The Green Hornet, recensione

Britt Reid è il figlio inetto e debosciato del dello stimato giornalista e padrone del The Daily Sentinel, che non ha nesun interesse nel seguire le orme del padre.
Un giorno il padre muore e lei eredita così il giornale scoprendo per caso le doti eccezionali di Kato, l’autista del padre.
Grazie all’aiuto di quest’ultimo diventa Reid diventa the Green Hornet e lotterà contro la malavita della città e contro il malvagio Chudnofsky, scoprendo alcuni retroscena oscuri del padre.
Green Hornet nasce nel 1936 e approda nelle case americane attraverso i racconti radiofonici di Al Hodge.

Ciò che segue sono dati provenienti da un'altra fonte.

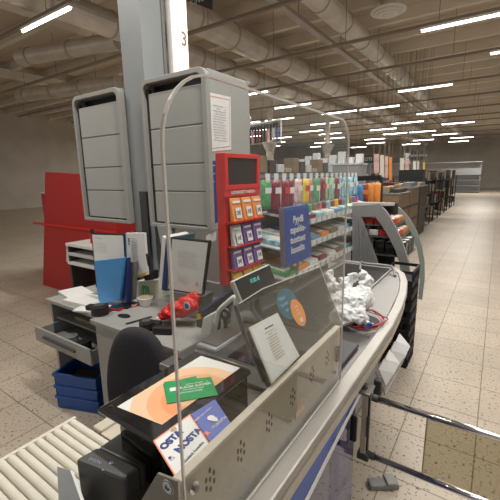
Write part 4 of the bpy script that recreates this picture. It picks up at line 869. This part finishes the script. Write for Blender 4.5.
# blue tobacco sign
sx = -1.0; t = thing('counter_sign', 'blue sign reading Pyydä tupakkatuotteet kassalta beside the clear screen', 'sign', at(290, 266, x=sx))
P = [at(286.5, 268, x=sx), at(312, 256, x=sx), at(308.5, 204, x=sx), at(284.5, 208, x=sx)]
bd = MB().hexa([p+V(-.035, 0, 0) for p in P], P); bd = bd.build('board', M['sign_blue'], t, .002)
MB().hexa([P[0]+V(-.035, -.003, 0), P[0]+V(-.001, -.003, 0), P[3]+V(-.001, -.003, 0), P[3]+V(-.035, -.003, 0)], [p+V(0, -.003, 0) for p in (P[0]+V(-.035, -.003, 0), P[0]+V(-.001, -.003, 0), P[3]+V(-.001, -.003, 0), P[3]+V(-.035, -.003, 0))]).build('side_face', mat('mauve_side', (.22, .22, .3), .4), t)
C = sum(P, V(0, 0, 0))/4
for k, s in enumerate(('Pyydä', 'tupakka-', 'tuotteet', 'kassalta')): text('lettering', s, M['paper'], C+V(.001, -.008, .098-.062*k), (0, 1, .0), (0, 0, 1), .060, bd, bold=.0014)
MB().tube([at(298, 262, x=sx-.017), V(sx-.017, at(298, 262, x=sx).y, .72)], .01, 8, sm=1).build('pole', M['grey_mid'], t)

# ---------------------------------------------------------------- sweets stand beside the conveyor
t = thing('sweets_stand', 'tall grey sweets stand with sloping tiers of price tags beyond the conveyor', 'shelf', (-1.3, 2.9, 0))
MB().box(-1.62, -1.585, 2.18, 3.95, 0, 1.62).build('back_panel', M['grey'], t)
MB().box(-1.585, -1.12, 2.02, 3.95, 0, .3).build('base', M['grey_dark'], t)
tiers = [(1.262, -1.13, 2.42, 3.95), (1.095, -1.12, 2.1, 3.95), (.905, -1.11, 2.05, 3.95)]
pg = mat('print_grey2', (.25, .25, .3), .6)
for k, (zz, xf, y0, y1) in enumerate(tiers):
    P = [V(-1.58, y0, zz+.05), V(xf, y0, zz), V(xf, y0, zz-.012), V(-1.58, y0, zz+.038)]; MB().prism(P, V(0, y1-y0, 0)).build('tier_board', M['grey_bright'], t)
    tr = MB().box(xf, xf+.006, y0, y1, zz-.026, zz+.012).build('tag_rail', M['grey'], t)
    yy = y0+.03
    while yy < y1-.1:
        tg = MB().box(xf+.006, xf+.009, yy, yy+.075, zz-.024, zz+.014).build('price_tag', M['paper'], tr)
        yy += .105
MB().box(-1.585, -1.575, 2.18, 3.95, 1.3, 1.62).build('hook_panel', M['grey_mid'], t)
for k in range(17): MB().tube([(-1.57, 2.12+.115*k, 1.575), (-1.30, 2.12+.115*k, 1.575)], .0035, 6, sm=1).build('hook', M['steel'], t)
for k in range(17): MB().box(-1.30, -1.296, 2.095+.115*k, 2.15+.115*k, 1.565, 1.61).build('hook_tag', M['paper'], t)
pal = {'green': mat('pack_green', (.08, .33, .12), .4, var=.4, scale=30), 'dark red': M['crimson'], 'pink and white': mat('pink_white', (.7, .45, .47), .4, var=.45, scale=25), 'yellow': M['yellow'], 'red and white': mat('red_white', (.6, .2, .2), .4, var=.9, scale=18), 'green and white': mat('green_white', (.35, .6, .35), .4, var=.6, scale=20), 'blue and white': mat('blue_white', (.3, .55, .68), .4, var=.6, scale=22), 'orange': M['orange'], 'brown red': mat('brown_red', (.3, .07, .04), .4, var=.3), 'light blue': mat('pack_blue', (.14, .32, .45), .4, var=.5, scale=30), 'purple': M['purple'], 'brown': M['brown'], 'white': M['white']}
def pouch(nm, label, cat, c, w, h, th, m, group, axis='y', strip_=None):
    # c: bottom centre; the pack faces +x (axis y) or -y (axis x); pillow shaped with crimped ends
    t = thing(nm, label, cat, c, group); b = MB(); nu, nv = 5, 6; F = []; B = []
    for i in range(nv+1):
        v = i/nv; q = math.sin(math.pi*v)**.6
        rowf, rowb = [], []
        for j in range(nu+1):
            s = j/nu; bu = math.sin(math.pi*s)**.7*q*th/2+.0008; a = (s-.5)*w*(1-.06*q)
            if axis == 'y': pf, pb = V(bu, a, v*h), V(-bu, a, v*h)
            else: pf, pb = V(a, -bu, v*h), V(a, bu, v*h)
            rowf.append(b.bm.verts.new(c+pf)); rowb.append(b.bm.verts.new(c+pb))
        F.append(rowf); B.append(rowb)
    for G in (F, B):
        for i in range(nv):
            for j in range(nu): b.bm.faces.new((G[i][j], G[i][j+1], G[i+1][j+1], G[i+1][j]))
    bnd = lambda G: [G[0][j] for j in range(nu+1)]+[G[i][nu] for i in range(1, nv+1)]+[G[nv][j] for j in range(nu-1, -1, -1)]+[G[i][0] for i in range(nv-1, 0, -1)]
    f, bb = bnd(F), bnd(B)
    for i in range(len(f)): j = (i+1) % len(f); b.bm.faces.new((f[i], f[j], bb[j], bb[i]))
    b.build('pack', m, t, smooth=True)
    if strip_:
        d = V(th/2+.001, 0, 0) if axis == 'y' else V(0, -th/2-.001, 0); s = V(0, w*.33, 0) if axis == 'y' else V(w*.33, 0, 0); e = d.normalized()*.001
        for z0_, z1_ in ((.55, .75),): P = [c+d-s+V(0, 0, h*z0_), c+d+s+V(0, 0, h*z0_), c+d+s+V(0, 0, h*z1_), c+d-s+V(0, 0, h*z1_)]; MB().hexa(P, [p+e for p in P]).build('label', strip_, t)
    return t
top = ['green', 'dark red', 'dark red', 'dark red', 'pink and white', 'yellow', 'red and white', 'green', 'dark red', 'green and white', 'green and white', 'dark red', 'blue and white', 'blue and white', 'blue and white', 'blue and white', 'blue and white']
for k, cn in enumerate(top):
    pouch('sweet_bag', '%s sweet bag on the stand hooks, %s from the left' % (cn, ordn[k]), 'sweet bag', V(-1.31+.012*(k % 3), 2.12+.115*k, 1.37-.012*((k*5) % 4)), .118, .195+.012*((k*5) % 4), .035, pal[cn], 'sweet bags on the top hooks', strip_=M['white'] if k not in (2, 5, 8) else M['red'])
for k in range(14):
    cn = ['dark red', 'purple', 'dark red', 'dark red', 'pink and white', 'dark red', 'white', 'green and white', 'red and white', 'blue and white', 'white', 'blue and white', 'brown', 'light blue'][k]
    pouch('sweet_bag', '%s sweet bag behind the front hooks, %s from the left' % (cn, ordn[k]), 'sweet bag', V(-1.46, 2.1+.13*k, 1.24 if k < 2 else 1.33), .11, .15, .03, pal[cn], 'sweet bags behind the top hooks')
nmz = ['top', 'middle', 'lowest']
for i, (zz, xf, y0, y1) in enumerate(tiers):
    for j in range(8):
        cn = [['dark red', 'blue and white', 'white', 'light blue', 'blue and white', 'green and white', 'white', 'dark red'], ['blue and white', 'white', 'light blue', 'orange', 'brown', 'white', 'blue and white', 'green'], ['green', 'orange', 'white', 'dark red', 'white', 'brown', 'light blue', 'white']][i][j]
        yy = y0+.05+.19*j; t = thing('sweet_box', '%s flat sweet box on the %s tier, %s from the left' % (cn, nmz[i], ordn[j]), 'sweet box', V(xf-.13, yy+.08, zz+.02), 'sweet boxes on the sloping tiers')
        P = [V(-1.52, yy, zz+.046), V(xf-.03, yy, zz+.0055), V(xf-.03, yy, zz+.035), V(-1.52, yy, zz+.085)]; MB().prism(P, V(0, .15, 0)).build('box', pal[cn], t, .003)
        P = [V(-1.35, yy+.02, zz+.0668), V(xf-.06, yy+.02, zz+.0385), V(xf-.06, yy+.13, zz+.0385), V(-1.35, yy+.13, zz+.0668)]; MB().hexa(P, [p+V(0, 0, .001) for p in P]).build('label', M['paper'] if j % 2 else M['cream'], t)
# black framed rack with crisps pouches
yr = 4.3; t = thing('pouch_rack', 'black arched frame with pouches hooked beyond the sweets stand', 'rack', at(370, 260, y=yr))
o = [at(a, c, y=yr) for a, c in ((352, 262), (382, 262), (382, 178), (380, 175), (354, 176.5), (352, 178.5))]; o[0].z = o[1].z = 0; i_ = [at(a, c, y=yr) for a, c in ((355, 262), (379, 262), (379, 181), (378, 180), (356, 181), (355, 182))]
i_[0].z = i_[1].z = .03; MB().ringplate(o, i_, V(0, .06, 0)).build('frame', M['black'], t)
MB().hexa([o[0], o[1], at(382, 186, y=yr), at(352, 188, y=yr)], [p+V(0, .03, 0) for p in (o[0], o[1], at(382, 186, y=yr), at(352, 188, y=yr))]).build('back_panel', M['brown_dark'], t)
MB().tube([at(353, 188, y=yr-.15), at(380, 184, y=yr-.15)], .006, 8, sm=1).build('hook_bar', M['steel'], t)
for k in range(6): P = [at(354+4.4*k, 189-.6*k, y=yr-.17), at(357.4+4.4*k, 188.6-.6*k, y=yr-.17), at(357.4+4.4*k, 184.6-.6*k, y=yr-.17), at(354+4.4*k, 185-.6*k, y=yr-.17)]; MB().hexa(P, [p+V(0, .003, 0) for p in P]).build('price_tag', M['paper'], t)
for k, cn in enumerate(('light blue', 'light blue', 'brown red', 'orange', 'orange')):
    c = at(355.5+5.0*k, 207-.6*k, y=yr-.2); pouch('snack_pouch', '%s snack pouch hanging in the black frame, %s from the left' % (cn, ordn[k]), 'snack pouch', c, .10, .235, .04, pal[cn] if k != 1 else M['folder_blue'], 'snack pouches in the black frame', axis='x', strip_=M['orange'] if k == 2 else None)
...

Di giorno editore e di sera supereroe, riprende in tutto e per tutto Superman che però venne creato successivamente nel 1938, il personaggio è apparso sia nei fumetti che nei serial tv e oggi approda sul grande schermo diretto da Michael Gondry.



Il progetto per la realizzazione del film inizia nel 1997 e, finalmente, dopo 13 anni il regista è riuscito a portarlo al cinema.

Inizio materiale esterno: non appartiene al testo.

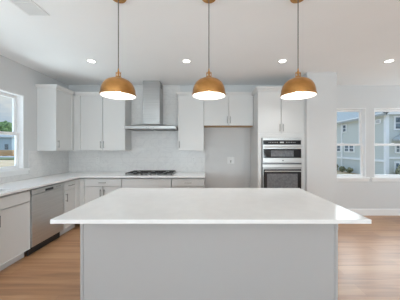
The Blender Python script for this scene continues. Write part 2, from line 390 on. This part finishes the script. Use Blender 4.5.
def wall_cab(name, label, loc, rotz, wd, d, ht, doors, fill=(0, 0), crown=None, wood=False, group=None):
    t = thing(name, label, 'wall cabinet', loc, rotz, group); h = wd/2; yc = -(d-.02)
    boxobj('carcass', (-h+.0006, h-.0006, yc, -.002, .006, ht-.001), 'cabinet', t)
    boxobj('underside', (-h+.0006, h-.0006, yc, -.002, 0, .0058), 'raw_wood' if wood else 'cabinet', t, label='unpainted wooden underside' if wood else None)
    if fill[0]: boxobj('filler', (-h+.0006, -h+fill[0]-G, -d, yc-.0003, .002, ht-.002), 'cabinet', t)
    if fill[1]: boxobj('filler', (h-fill[1]+G, h-.0006, -d, yc-.0003, .002, ht-.002), 'cabinet', t)
    x0, x1 = -h+fill[0], h-fill[1]
    for fa, fb, hd in doors:
        a, b = x0+(x1-x0)*fa+G, x0+(x1-x0)*fb-G
        f = obj('door', shaker(a, b, .006 if wood else .001, ht-.002, -d), 'cabinet', t)
        if hd == 'l': pull(f, a+.028, .115, -d, vert=True)
        if hd == 'r': pull(f, b-.028, .115, -d, vert=True)
    if crown: obj('crown_moulding', crown_bm(crown(h, d), ht-.001), 'cabinet', t)
    return t

DT = .728                                   # under the top drawers
# left run
LX = (XL, 0, 0)
base_cab('sink_cabinet', 'white base cabinet under the sink, left of the steel dishwasher', (XL, 2.2145, 0), PI/2, .912, .63,
         [('drawer', 0, .5, DT, .866, 0), ('drawer', .5, 1, DT, .866, 0), ('door', 0, .5, .108, DT, 'r'), ('door', .5, 1, .108, DT, 'l')], group='white base cabinets', hollow=True)
base_cab('corner_cabinet', 'narrow white base cabinet right of the dishwasher, with one drawer over one door', (XL, 3.4905, 0), PI/2, .397, .63,
         [('drawer', 0, 1, DT, .866, 1), ('door', 0, 1, .108, DT, 'l')], fill=(0, .10), group='white base cabinets')
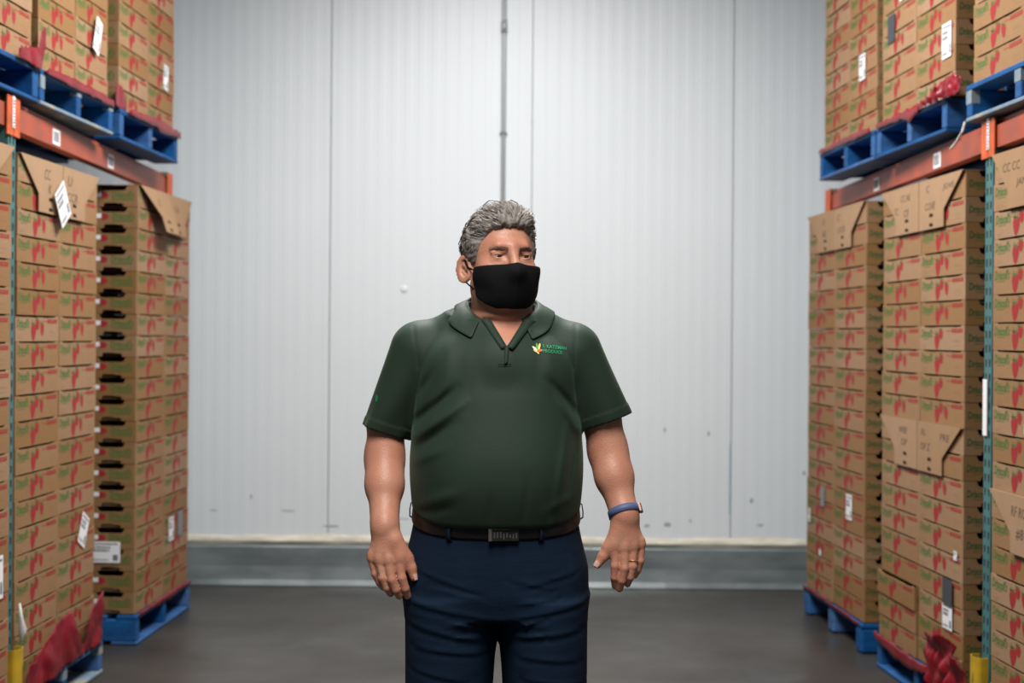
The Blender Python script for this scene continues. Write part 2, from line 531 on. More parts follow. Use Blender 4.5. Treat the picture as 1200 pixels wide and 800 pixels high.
    return mb.mesh('berry_tray', [M['kraft'], M['kraft_end'], M['green_ink'], M['red_ink'], M['dark_green_ink'], M['faint_ink'], M['kraft_in'], M['label']])


TRAYS = {s_: [tray_mesh(i, s_) for i in range(5)] for s_ in (-1, 1)}
BOX = {}


def stack(side, name, key, u0, u1, z0, pitch, layers, cols, v=0.0, gap_at=None, depth_cols=()):
    """cols: (column word, 0 = near half / 1 = far half)"""
    half = (u1 - u0) / 2
    for cw, ci in cols:
        L = half if len(cols) > 1 else (u1 - u0)
        uc = u0 + half * (ci + .5) if len(cols) > 1 else (u0 + u1) / 2
        for k in range(layers):
            for dcol in ([0, 1] if cw in depth_cols else [0]):
                z = z0 + k * pitch + (.005 if gap_at is not None and k >= gap_at else 0)
                o = link('berry_tray', random.choice(TRAYS[side]))
                jv, ju = random.uniform(-.002, .002), random.uniform(-.0008, .0008)
                o.location = P(side, uc + ju, v + TD / 2 + jv + dcol * (TD + .006), z)
                o.rotation_euler = (0, 0, rack_rot(side) + R(random.uniform(-.35, .35)))
                o.scale = ((L - .004) / TL, 1, (pitch - .0006) / THH)
                lab = 'cardboard berry tray, %s%s, %s column%s, %s' % (ORD[k + 1], '' if k == 0 else ' from bottom', cw, ' behind the front one' if dcol else '', name)
                tag(o, lab, 'box', 'berry trays in the ' + name)
                if not dcol: BOX[(key, ci, k)] = o


NF = (('near', 0), ('far', 1))
stack(-1, 'left rear floor stack', 'l1', 6.524, 7.41, .142, .0982, 20, NF, depth_cols=('near',))
stack(-1, 'left middle floor stack', 'l2', 5.11, 5.964, .142, .0965, 20, NF)
stack(-1, 'cut-off left front floor stack', 'l3', 4.54, 4.985, .142, .0965, 20, (('far', 0),), v=-.03)
stack(1, 'right rear floor stack', 'r1', 6.46, 7.425, .142, .0955, 20, NF)
stack(1, 'right middle floor stack', 'r2', 5.275, 6.22, .142, .0955, 20, NF, gap_at=10)
stack(1, 'cut-off right front floor stack', 'r3', 4.50, 4.965, .142, .0960, 20, (('far', 0),), v=-.02, gap_at=8)
LZ, RZ = 2.272, 2.219
PH = .135
stack(-1, 'left rear upper stack', 'lu1', 6.23, 7.09, LZ + PH + .002, .0965, 8, NF)
stack(-1, 'left middle upper stack', 'lu2', 5.295, 6.085, LZ + PH + .002, .0965, 6, NF)
stack(-1, 'cut-off left front upper stack', 'lu3', 4.82, 5.235, LZ + PH + .002, .0965, 5, (('far', 0),))
stack(1, 'right rear upper stack', 'ru1', 6.33, 7.154, RZ + PH + .002, .0965, 8, NF)
stack(1, 'right middle upper stack', 'ru2', 5.39, 6.25, RZ + PH + .002, .0965, 6, NF)
stack(1, 'cut-off right front upper stack', 'ru3', 4.74, 5.185, RZ + PH + .002, .0965, 5, (('far', 0),), v=-.01)


for k_, dv in ((0, .006), (1, .009), (2, .016)):      # sagging bottom trays pushed toward the aisle
    BOX[('r2', 1, k_)].location -= Vector((CT, SN, 0)) * dv


# stickers: children of the tray they are stuck on
def sticker(key, ci, k, s, z, w, h, kind='label', rot=0.0, end=False, label=None, out=.005, text=None):
    b = BOX[(key, ci, k)]
    mb = MB()
    sx = b.scale.x

    def pt(a, c, off=0.0):
        ca, sa = math.cos(rot), math.sin(rot)
        a2, c2 = a * ca - c * sa, a * sa + c * ca
        if end == 0:
            return ((s + a2) / sx, -TD / 2 - out - off, z + c2)
        e_ = end
        return (e_ * (TL / 2 + out + off), e_ * (-TD / 2 * e_ * e_ * 0 + 0) + e_ * (s + a2), z + c2)
    mats = {'label': [M['label'], M['label_ink']], 'dark': [M['dark_label'], M['label_ink']], 'grey': [M['grey_label'], M['label_ink']]}[kind]
    c = [(-w / 2, -h / 2), (w / 2, -h / 2), (w / 2, h / 2), (-w / 2, h / 2)]
    fr = [pt(a, b_) for a, b_ in c]; bk = [pt(a, b_, -.0008) for a, b_ in c]
    mb.add(fr + bk, [(0, 1, 2, 3), (7, 6, 5, 4), (1, 0, 4, 5), (2, 1, 5, 6), (3, 2, 6, 7), (0, 3, 7, 4)], 0)
    if kind == 'label' and w > .03:
        rr = random.Random(int((s + z) * 1000))
        # header rule, two text rows, bar code
        def bar(a0, a1, c0, c1): mb.add([pt(a, d, .0004) for a, d in ((a0, c0), (a1, c0), (a1, c1), (a0, c1))], [(0, 1, 2, 3)], 1)
        bar(-.42 * w, .42 * w, .36 * h, .42 * h)
        for row, hh in ((.18, .10), (.02, .12)):
            a = -.42 * w
            while a < .12 * w:
                q = rr.uniform(.03, .08) * w
                bar(a, a + q, row * h, (row + hh) * h); a += q + .02 * w
        a = -.42 * w
        while a < .1 * w:
            q = rr.uniform(.01, .03) * w
            bar(a, a + q, -.42 * h, -.32 * h); a += q + .02 * w
        bar(.25 * w, .42 * w, -.40 * h, -.12 * h)
    o = mb.build('shipping_label' if kind == 'label' else 'dark_patch', mats, b)
    if label: o['label'] = label
    return o


# left side (local s: + is away from the camera); right side (+ is toward the camera)
sticker('l1', 0, 2, -.02, .085, .135, .095, end=-1, label='white printed label on the end of the tray')
sticker('l1', 1, 3, -.10, .02, .085, .115, label='white printed label')
sticker('l1', 1, 3, .06, .03, .08, .125, 'grey', label='grey rectangular patch')
sticker('l2', 1, 5, .07, .0, .085, .13, rot=-.5, out=.006, label='white label stuck on at a slant')
sticker('l3', 0, 4, .11, .06, .10, .15, label='white printed label')
sticker('l2', 0, 18, .17, .045, .115, .15, rot=.62, out=.03, label='white labels hanging as a tilted diamond')
sticker('lu1', 0, 2, .02, .06, .06, .12, end=-1, label='white label on the end of the tray')
sticker('lu1', 1, 2, .06, .07, .075, .12, rot=-.1, label='white label curling off the tray')
sticker('lu2', 1, 2, .03, .06, .075, .15, rot=-.35, out=.015, label='white tag hanging loose')
sticker('ru1', 0, 3, .0, .03, .09, .12, label='white printed label')
sticker('ru2', 0, 2, .13, .03, .095, .135, label='white printed label')
sticker('ru2', 1, 4, -.09, .02, .09, .12, 'dark', label='dark grey patch')
sticker('ru2', 1, 5, .03, .03, .035, .03, label='small white sticker')
sticker('r1', 0, 5, .02, .02, .09, .12, label='white printed label')
sticker('r1', 1, 5, .06, .02, .07, .10, 'grey', label='grey patch')
sticker('r1', 1, 3, -.18, .09, .04, .07, out=.006, label='small white label at the tray edge')
sticker('r1', 1, 2, .02, .02, .03, .03, label='small white sticker')
sticker('r2', 0, 3, .10, .045, .10, .10, 'dark', out=.010, label='black square patch')
sticker('r2', 0, 2, .09, .045, .10, .100, out=.007, label='white printed label below the black patch')
sticker('r2', 0, 5, .17, .0, .035, .035, label='small white sticker')
sticker('r3', 0, 11, .11, .05, .09, .10, 'dark', label='dark patch')
sticker('r3', 0, 10, .06, .03, .032, .034, label='small white sticker')


# ------------------------------------------------------------------ lids whose flaps hang over the aisle side
def lid(side, u0, u1, z, slant_far, label, drop=.195, tilt=0.0, words=(), v=-.006, narrow=.42):
    """a flat cover on the top tray with one tapering flap folded down over the aisle face."""
    w = u1 - u0
    root = empty('tray_lid', P(side, (u0 + u1) / 2, v, z), rack_rot(side))
    tag(root, label, 'lid', 'cardboard lids with hanging flaps')
    mb = MB()
    mb.box((-w / 2 + .002, 0, 0), (w / 2 - .002, TD + .01, .003))
    mb.build('top_panel', M['kraft_lid'], root)
    # in local axes: -y toward the aisle, x along; on the left side +x is the far end, on the right the near end
    far = 1 if side < 0 else -1
    sl_ = far if slant_far else -far
    ol = [(-w / 2 + .003, 0), (w / 2 - .003, 0)]
    a = narrow * w
    # outline going down, slanted on the sl_ side
    if sl_ > 0:
        ol = [(-w / 2 + .003, 0.002), (-w / 2 + .003, -drop), (w / 2 - a, -drop), (w / 2 - a, -drop * .66), (w / 2 - .003, 0.002)]
    else:
        ol = [(-w / 2 + .003, 0.002), (-w / 2 + a, -drop * .66), (-w / 2 + a, -drop), (w / 2 - .003, -drop), (w / 2 - .003, 0.002)]
    fl_ = MB()
    dy = math.sin(tilt); dz = math.cos(tilt)
    up = (0, dy, dz)
    nrm = (0, -dz, dy)
    fl_.prism(ol, (0, -.002, .002), (1, 0, 0), up, nrm, .003, 0)

    def on(a, c, off=.0006):
        p = Vector((0, -.002, .002)) + Vector((1, 0, 0)) * a + Vector(up) * c + Vector(nrm) * off
        return p
    cx = -sl_ * w * .20
    for c0 in (-drop * .76, -drop * .955):
        fl_.add([on(cx - .02, c0), on(cx + .022, c0), on(cx + .022, c0 + .009), on(cx + .012, c0 + .009), on(cx + .012, c0 + .014), on(cx - .02, c0 + .013)], [(0, 1, 2, 3, 4, 5)], 2)
    for wd, a0, c0, ww, hh in words:
        o_ = on(a0, c0)
        put_text(fl_, wd, o_, (1, 0, 0), up, ww, hh, 1, shear=.15)
    fl_.build('hanging_flap', [M['kraft_lid'], M['marker'], M['slot']], root)
    return root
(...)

In questo film è curiosa la netta contrapposizione di vedute del regista e del protagonista che sembrano descrivere due pellicole alternative in cui da una parte, c’è l’intento di Gondry di realizzare un film d’azione in 3D pieno zeppo di scene spettacolari, mentre dall’altro un protagonista che si confronta con le dinamiche dei vari personaggi.
Non vi è un centro effettivo nella pellicola tanto da creare un caos che non riesce a sviluppare la trama in modo lineare e l’attore protagonista, Christoph Waltz, incarna un personaggio privo di carisma e stile.
Il film nel complesso non entusiasma anche perchè il protagonista fa rimpinagere supereroi più famosi di lui.